After that point, the "something else" and "I don't know the answer" crowd ended up with a total of 1.1 percent.

Yeah....roughly ninety-four percent were straight....more or less.

What does this say?  There just isn't a large crowd out there who practice anything beyond straight.  They didn't split this off into men or women.....or age groups.....which have told more of the story.

To put this into reality.....you leave work this afternoon and go to Wal-Mart.  You walk in and assume there are six hundred customers in the store.  At best.....seven of those customers are gay/lesbian.  Four are bisexual.  And six folks are "something else".  The other 583 folks are all straight.

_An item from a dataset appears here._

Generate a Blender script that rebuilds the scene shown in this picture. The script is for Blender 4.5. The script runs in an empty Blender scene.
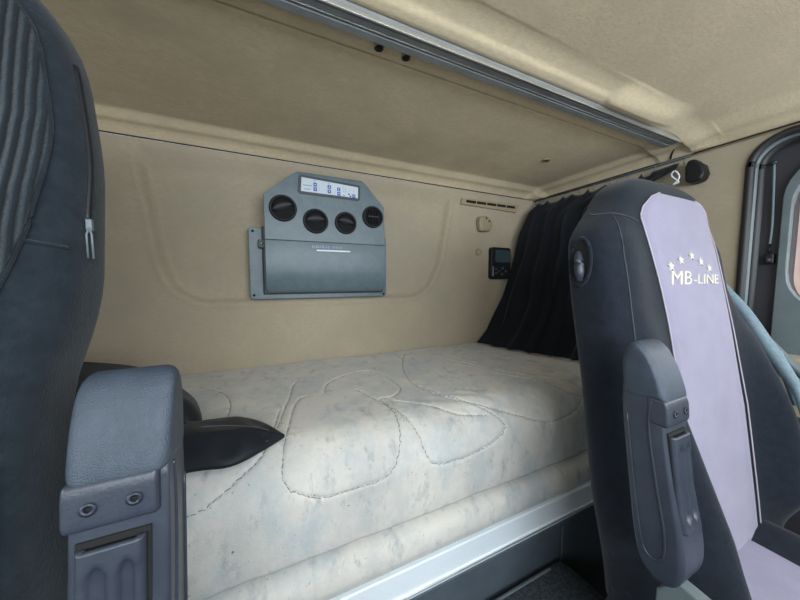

The fact is.....there are likely more people in the store who graduated from college with a Master's degree than gay/lesbian.  There's likely more more people in the store who've been to an Indian casino in the last year.....than gay/lesbian.  And there's likely more people in the store who've read War and Peace....than are bisexual.

Now, if you walked across the street.....to the gay bar there next to Wal-Mart, and noted the sixty folks in there.....fifty-eight which are gay/lesbian....well, it's a statistic but it's not really a number you can use for a CNN journalist's article or round-table discussion.  

Bottom line?  It might help to work with facts.